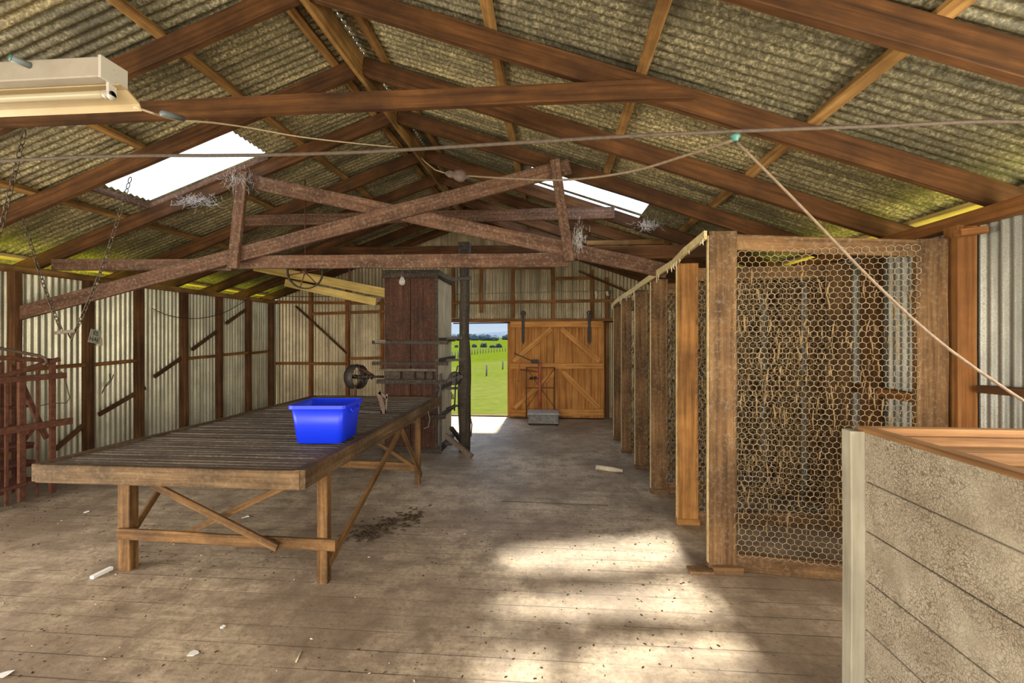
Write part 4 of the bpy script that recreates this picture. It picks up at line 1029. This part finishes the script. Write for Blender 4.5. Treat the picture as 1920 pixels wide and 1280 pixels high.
def debris(name, n, mat, label, seed, smin, smax):
    rnd = random.Random(seed); m = MB()
    while n > 0:
        y = 1.3+rnd.random()**1.4*7.5; x = rnd.uniform(-5.6, 1.05)
        if noise.noise(V((x*.9, y*.9, seed))) < rnd.uniform(-.35, .25): continue
        n -= 1; s = rnd.uniform(smin, smax); a = rnd.uniform(0, 6.28); k = len(m.v); c, s_ = math.cos(a), math.sin(a); asp = rnd.uniform(.2, .7)
        for ux, uy, uz in ((-1, -asp, .001), (1, -asp*.6, .002), (.8, asp, .001), (-.7, asp*.8, .0015), (0, 0, .6*s*rnd.uniform(.2, .9)+.002)):
            m.v.append(V((x+s*(ux*c-uy*s_), y+s*(ux*s_+uy*c), uz)))
        m.f += [(k, k+1, k+4), (k+1, k+2, k+4), (k+2, k+3, k+4), (k+3, k, k+4)]; m.sm += [False]*4
    return tag(m.build(name, mat), label, 'debris', kind='stuff')
debris('floor_debris', 2600, 'chip', 'dark chips of dirt scattered over the floor boards', 5, .003, .011)
debris('straw_debris', 220, 'straw', 'pale flecks of straw scattered over the floor boards', 11, .004, .012)
dd = MB(); rnd = random.Random(3)
for k in range(150):
    t = rnd.random(); p = fl(660+120*t+rnd.gauss(0, 14), 1010-45*t+rnd.gauss(0, 9)); s = rnd.uniform(.008, .035); a = rnd.uniform(-.6, .9)
    dd.tube([p+V((0, 0, .004)), p+V((math.cos(a)*s, math.sin(a)*s, .004+s*.3)), p+V((math.cos(a)*2*s, math.sin(a)*2*s, .004))], [.003, .007, .003], 4)
tag(dd.build('bark_litter', 'chip'), 'heap of dark bark and wool litter under the table edge', 'litter', kind='stuff')

# cobwebs at the left skylight
def web(name, anchor, spread, n, seed, label):
    rnd = random.Random(seed); m = MB()
    for k in range(n):
        a = V(anchor)+V((rnd.gauss(0, spread[0]), rnd.gauss(0, spread[1]), rnd.gauss(0, spread[2]))); b = a+V((rnd.gauss(0, spread[0]*.6), rnd.gauss(0, spread[1]*.6), rnd.gauss(-.03, spread[2]*.8)))
        m.tube([a, (a+b)/2+V((0, 0, -.02)), b], .0009, 3, False)
    return tag(m.build(name, 'web'), label, 'cobweb', kind='stuff')
web('cobweb', atY(452, 335, 4.80), (.07, .03, .05), 150, 1, 'cobweb tangle on the top of the left truss upright')
web('cobweb', atY(370, 372, 4.95), (.13, .04, .03), 130, 2, 'cobwebs below the lower edge of left skylight')
web('cobweb', atY(1085, 445, 4.85), (.035, .02, .06), 170, 3, 'grey cobweb between the right truss upright and its brace')
web('cobweb', atY(1215, 418, 5.7), (.07, .03, .03), 120, 4, 'cobwebs at the lower end of right skylight')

**Problem to work on**
Exactly restate the lines from the beginning of the data through the line with "tag(dd.build('bark_litter', 'chip'), 'heap", and no others, keeping pictures out.

**Expected answer**
Write part 4 of the bpy script that recreates this picture. It picks up at line 1029. This part finishes the script. Write for Blender 4.5. Treat the picture as 1920 pixels wide and 1280 pixels high.
def debris(name, n, mat, label, seed, smin, smax):
    rnd = random.Random(seed); m = MB()
    while n > 0:
        y = 1.3+rnd.random()**1.4*7.5; x = rnd.uniform(-5.6, 1.05)
        if noise.noise(V((x*.9, y*.9, seed))) < rnd.uniform(-.35, .25): continue
        n -= 1; s = rnd.uniform(smin, smax); a = rnd.uniform(0, 6.28); k = len(m.v); c, s_ = math.cos(a), math.sin(a); asp = rnd.uniform(.2, .7)
        for ux, uy, uz in ((-1, -asp, .001), (1, -asp*.6, .002), (.8, asp, .001), (-.7, asp*.8, .0015), (0, 0, .6*s*rnd.uniform(.2, .9)+.002)):
            m.v.append(V((x+s*(ux*c-uy*s_), y+s*(ux*s_+uy*c), uz)))
        m.f += [(k, k+1, k+4), (k+1, k+2, k+4), (k+2, k+3, k+4), (k+3, k, k+4)]; m.sm += [False]*4
    return tag(m.build(name, mat), label, 'debris', kind='stuff')
debris('floor_debris', 2600, 'chip', 'dark chips of dirt scattered over the floor boards', 5, .003, .011)
debris('straw_debris', 220, 'straw', 'pale flecks of straw scattered over the floor boards', 11, .004, .012)
dd = MB(); rnd = random.Random(3)
for k in range(150):
    t = rnd.random(); p = fl(660+120*t+rnd.gauss(0, 14), 1010-45*t+rnd.gauss(0, 9)); s = rnd.uniform(.008, .035); a = rnd.uniform(-.6, .9)
    dd.tube([p+V((0, 0, .004)), p+V((math.cos(a)*s, math.sin(a)*s, .004+s*.3)), p+V((math.cos(a)*2*s, math.sin(a)*2*s, .004))], [.003, .007, .003], 4)
tag(dd.build('bark_litter', 'chip'), 'heap of dark bark and wool litter under the table edge', 'litter', kind='stuff')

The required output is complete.